Whether you’re buying or selling a business, due diligence is likely to emerge as a key step of the transaction process from its infancy through to completion. It’s one of the most important processes in an M&A deal as it can reduce your risk, as a buyer, through confirming the accuracy of the seller’s claims.

We have earned a reputation for providing timely, relevant and value-added due diligence advice and reports. Make sure you have the information you need before making critical decisions, with the help of our financial due diligence team.

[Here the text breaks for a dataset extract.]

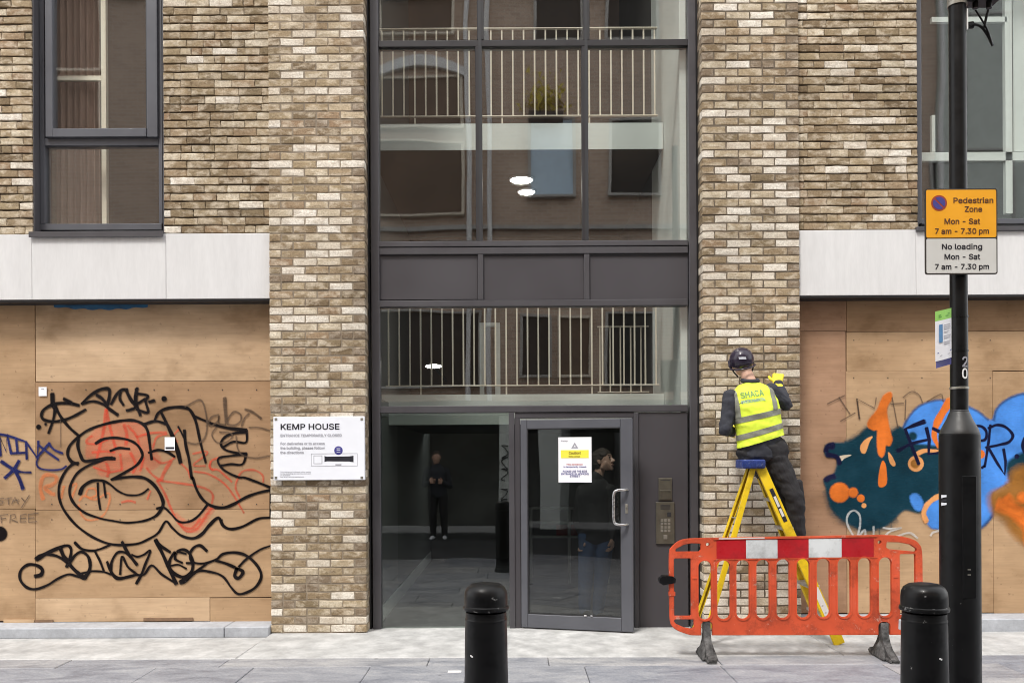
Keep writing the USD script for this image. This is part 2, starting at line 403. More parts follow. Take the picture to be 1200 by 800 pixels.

Without doubt, the success of an acquisition to an acquirer, be it a corporate or financial investor, can be significantly influenced by the extent and quality of the due diligence undertaken. Financial due diligence is a key aspect of the overall investigation into the target.

TYPES OF DUE DILIGENCE

Our financial due diligence team comprises specialists who are deeply committed and experienced in providing:

  • Buy-side due diligence for corporate acquirers, in which case we report to the acquirer and, where appropriate, their funders.
  • Vendor-side due diligence – this is commissioned by the seller but remains a robust independent review upon which a purchaser can ultimately place legal reliance. It identifies potential issues and reduces the probability of these being used by a purchaser to reduce the price. This is because they can be presented in a managed way by the seller, rather than being identified by the purchaser and used as a negotiating tool.
  • Funder due diligence for investors, banks and private equity houses (e.g. when considering funding a management buy-out).

TYPICAL ELEMENTS OF THE DUE DILIGENCE PROCESS

The specifics of the deal always determine the scope of financial due diligence. However, the process typically includes:

  • an in-depth analysis of underlying historic performance, cash flows, assets and liabilities;
  • a critique of management's forecasts, including the working capital requirements of the business;
  • a review of the underlying financial systems and controls; and
  • analysis of the taxation position of the business.

 Our reports will also include:

  • a summary of the key issues that have been identified by our work; and
  • our views on the associated risk and implications for the deal, including integration and other post-deal issues where appropriate.

We have a reputation for thoroughness, so you can transact with more confidence, knowing that any issues have been properly reviewed and thought through. Also, we aim to identify key issues at the earliest stage so you can reach a ‘go/no-go’ decision earlier.

From our experience working with our clients after an acquisition or merger is complete, the first 100 days is crucial, no matter what the business. During the course of a deal you are surrounded by professionals to help you make the correct decision at the right time. But what happens next?

The next phase can be challenging, continuing the success you have worked so hard to achieve and balancing requirements with your existing teams. This can require additional advice from professionals and that is where we can help. The RSM team will stick with you to help you with any issues that arise post completion and our team of after the deal experts will be on hand from day one to help assist you.

We can assist you with tasks such as bookkeeping maintenance, payroll and HR administration, VAT compliance, post deal operations, financial and systems improvements and many more. The after the deal team will offer tailored support to suit your business needs and you will be fully supported by our specialist teams throughout the firm.